Day three of the food truck crawl finally found our first choice truck – Paris crêperie – in attendance.  It was a beautiful bright Spring day in Boston with temperature in the 50s.  The corner of City Hall Plaza devoted to food truckery was cloaked in inky shadow and pierced by unrelenting arctic wind.

Half our number gave up waiting in line.  The crêpemasters opened their window the smallest crack possible to take orders and money then slammed it shut.

By the time we left, there was almost no line to order but a serious crowd clinging to a sliver of sunshine at the edge of the plaza waiting for crêpes.

Those who stuck it out were well rewarded.  My crêpe was ham and brie with generous amounts of both but not overstuffed.  The crêpe itself (the actual pancake) was thin and just a bit crisp, infused with tarragon according to the menu.

A return trip is in order to fully explore the dessert options.

Now let’s talk about the windy city.  Chicago got that name not for meteorological wind but for rhetorical wind.  In terms of actual average wind speed, Chicago is #12 and Boston is #1 among large US metro areas with average blowage of 12.3 MPH to Chicago’s 10.3.  Make of this what you will but it does nothing to excuse the architectural sins of Boston City Hall Plaza, where the wind seems even more punishing than elsewhere in town.  [For more windy maps, check out these beautiful visualizations of national wind patterns]

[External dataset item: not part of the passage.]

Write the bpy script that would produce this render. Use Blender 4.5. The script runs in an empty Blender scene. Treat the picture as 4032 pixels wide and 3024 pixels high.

Linda Tischler says it better than I could in a piece called Boston’s City Hall Plaza, One of Country’s Worst Public Spaces, to Get Green Makeover where she observes, with my emphasis,

The EPA, in a gesture that will forever endear them to Bay Staters, has selected the frigid and loathsome brick-scape around City hall as one of five winners of its new Greening America’s Capitals campaign. The winner of a preliminary screening will work with the agency and the city of Boston in November to try and come up with a plan to soften the barren, 7-acre wasteland that surrounds the terrifying Brutalist monument, Boston City Hall, surely one of the least-loved buildings in America.

I’m not sure when that piece was published but I’m still waiting for some greening to happen at CHP.  For me, the worst thing about the dark and windy plaza is that in summer, it does not become shady and breezy, it becomes sun-baked and devoid of shelter of any kind. Good thing there’s a frozen yogurt truck in rotation.